Midas Gold must obtain more than 50 permits from federal, state and local regulatory entities relating to air and water quality, fisheries, wildlife and cultural resources. Applications for each of these permits requires a rigorous process of data collection and analysis to demonstrate that we will operate within the bounds of applicable laws, rules and regulations. Right now, we are working with the Idaho Department of Environmental Quality to obtain a permit to construct.

This blog is designed to provide you more information on this particular permit and how you can get involved in the current comment period if you are interested.

What is a Permit to Construct?

The Idaho Department of Environmental Quality (DEQ) requires a new or modified source of air pollution to obtain a permit to construct (PTC) before it begins construction unless it is exempt. The purpose of an air pollution control permit is to establish enforceable conditions that ensure that facilities comply with applicable state and federal air pollution control rules that protect air quality and public health.

When and why did Midas Gold apply for its PTC?

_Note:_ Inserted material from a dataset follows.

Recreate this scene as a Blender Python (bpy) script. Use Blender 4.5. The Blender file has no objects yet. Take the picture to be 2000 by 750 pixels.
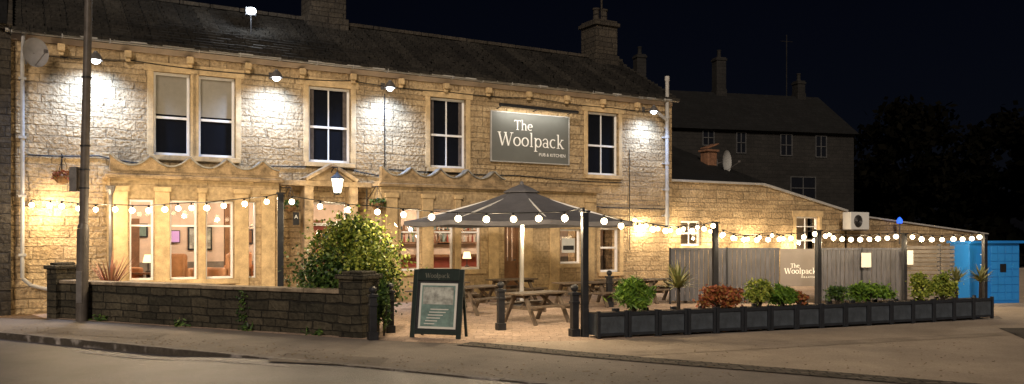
import bpy, math, random
from mathutils import Vector
random.seed(7)
R=random.random
f=1650.; H=1.6; HY=462.
TH=math.radians(30.5); cu=(math.cos(TH),math.sin(TH)); cn=(-math.sin(TH),math.cos(TH)); P0=(-10.2,17.2)
PN=P0[0]*cn[0]+P0[1]*cn[1]
def U(a,b): return a+(b-a)*R()
# survey helpers (photogrammetric reading of real positions)
def FX(px,d=0.):
    a=(px-1000)/f; t=(PN-d)/(a*cn[0]+cn[1]); X,Y=a*t-P0[0],t-P0[1]
    return X*cu[0]+Y*cu[1], t
def F(px,py,d=0.):
    s,t=FX(px,d); return s, H+(HY-py)*t/f
def FW(px,py,d=0.):
    a=(px-1000)/f; t=(PN-d)/(a*cn[0]+cn[1]); return (a*t,t,H+(HY-py)*t/f)
def G(px,py,z=0.):
    t=f*(H-z)/(py-HY); return ((px-1000)/f*t,t)
def D(px,t): return ((px-1000)/f*t,t)
def LN(px,py,A,B):
    a=(px-1000)/f; dx,dy=B[0]-A[0],B[1]-A[1]; k=(a*A[1]-A[0])/(dx-a*dy)
    X,Y=A[0]+k*dx,A[1]+k*dy; return Vector((X,Y,H+(HY-py)*Y/f))
sc=bpy.context.scene
# ---------------- materials
def newmat(name):
    m=bpy.data.materials.new(name); m.use_nodes=True; nt=m.node_tree
    return m,nt,nt.nodes['Principled BSDF'],nt.nodes,nt.links
def mat(name,col,rough=.7,ns=6,var=.35,bump=.0,metal=0,spec=.3,ns2=None,stretch=None,speck=0):
    m,nt,b,N,L=newmat(name)
    b.inputs['Roughness'].default_value=rough; b.inputs['Metallic'].default_value=metal
    b.inputs['Specular IOR Level'].default_value=spec
    tc=N.new('ShaderNodeTexCoord'); no=N.new('ShaderNodeTexNoise'); no.inputs['Scale'].default_value=ns; no.inputs['Detail'].default_value=8
    no.inputs['Roughness'].default_value=.65
    src=tc.outputs['Object']
    if stretch:
        mp=N.new('ShaderNodeMapping'); mp.inputs['Scale'].default_value=stretch; L.new(src,mp.inputs['Vector']); src=mp.outputs[0]
    L.new(src,no.inputs['Vector'])
    r=N.new('ShaderNodeValToRGB'); r.color_ramp.elements[0].position=.3; r.color_ramp.elements[1].position=.7
    lo=[c*(1-var) for c in col]; hi=[min(1,c*(1+var)) for c in col]
    r.color_ramp.elements[0].color=(*lo,1); r.color_ramp.elements[1].color=(*hi,1)
    L.new(no.outputs['Fac'],r.inputs['Fac']); out=r.outputs['Color']
    if speck:
        n4=N.new('ShaderNodeTexNoise'); n4.inputs['Scale'].default_value=38; n4.inputs['Detail'].default_value=5; n4.inputs['Roughness'].default_value=.8; L.new(src,n4.inputs['Vector'])
        mr=N.new('ShaderNodeMapRange'); mr.inputs['From Min'].default_value=.3; mr.inputs['From Max'].default_value=.7; mr.inputs['To Min'].default_value=1-speck; mr.inputs['To Max'].default_value=1+speck; L.new(n4.outputs['Fac'],mr.inputs['Value'])
        vs=N.new('ShaderNodeVectorMath'); vs.operation='SCALE'; L.new(out,vs.inputs[0]); L.new(mr.outputs[0],vs.inputs['Scale']); out=vs.outputs[0]
    L.new(out,b.inputs['Base Color'])
    if bump:
        n2=N.new('ShaderNodeTexNoise'); n2.inputs['Scale'].default_value=ns2 or ns*6; n2.inputs['Detail'].default_value=6
        L.new(src,n2.inputs['Vector'])
        bp=N.new('ShaderNodeBump'); bp.inputs['Strength'].default_value=bump; bp.inputs['Distance'].default_value=.02
        L.new(n2.outputs['Fac'],bp.inputs['Height']); L.new(bp.outputs['Normal'],b.inputs['Normal'])
    return m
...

In August 2019, Midas Gold Idaho, Inc. (Midas Gold) submitted the initial application to obtain a PTC for the proposed Stibnite Gold Project (SGP) to DEQ. The SGP is a proposed gold mining and refining facility in the historical Stibnite-Yellow Pine mining district in Valley County, in central Idaho. The SGP will be a stationary source of air emissions and triggered the PTC requirements. On September 10, 2020, DEQ issued a draft PTC for the proposed SGP facility. The PTC limits the emissions from proposed mining (drilling, blasting, material extraction, etc.), ore and lime processing (crushing, screening, grinding, handling, etc.), ore concentration and refining (pressure oxidation, electrowinning, retort, furnace, etc.), and ancillary equipment (aggregate and concrete production, process and building heaters, emergency equipment, etc.) at the SGP.

What is included in the PTC?

The SGP PTC identifies the proposed sources/activities with the potential to emit air pollutants and establishes enforceable activity-specific operational limits, air pollution mitigation and control requirements, and air pollutant emission limits. The PTC also provides enforceable monitoring, source testing, recordkeeping, and reporting requirements for SGP to demonstrate compliance with the applicable requirements.

How does DEQ know the PTC reflects the correct emissions and activities of the SGP?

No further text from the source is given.